Nata in Iran nel 1957, a diciassette anni si trasferisce negli Stati Uniti, senza poter rientrare in patria, dopo l’insediamento del regime khomeinista, fino al 1990, quando troverà un Paese stravolto, dal quale sceglie di allontanarsi per vivere da esule. «Ogni artista iraniano, prosegue, in un modo o nell’altro, è politico. La politica ha condizionato le nostre vite», portando la battaglia su due fronti, quello contro «la percezione che l’Occidente ha della nostra identità» e quello «contro il nostro regime, il nostro Governo». Anche la sua ricerca, dalla fotografia ai video ai film, si muove su due fronti: Oriente e Occidente, personale e sociale, poesia e politica, bellezza e violenza, femminile e maschile.
«Shirin Neshat: Facing History» è la retrospettiva che lo Smithsonian Hirshhorn Museum dedica alla sua opera, sottolineando l’influenza della storia nella sua arte. Non potevano mancare gli autoritratti di «Women of Allah», serie d’esordio dove posa velata e armata, con volto, mani e piedi coperti da testi di scrittrici contemporanee in calligrafia farsi; così come la trilogia «Turbulent», «Rapture» e «Fervor», videoinstallazioni incentrate sulla distanza tra uomo e donna imposta dalla cultura islamica.
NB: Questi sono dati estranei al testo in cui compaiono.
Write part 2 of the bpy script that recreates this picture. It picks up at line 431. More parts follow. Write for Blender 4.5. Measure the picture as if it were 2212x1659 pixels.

Si prosegue con «Munis», uno dei capitoli di «Women without Men», primo film della Neshat, che racconta il destino di quattro donne; e con i recenti lavori fotografici di «The Book of Kings» e «Our House Is on Fire», dove riprende il ritratto e una calligrafia più insistente, realizzati sulla scia del Movimento Verde e della Primavera Araba (fino al 20 settembre; catalogo Smithsonian).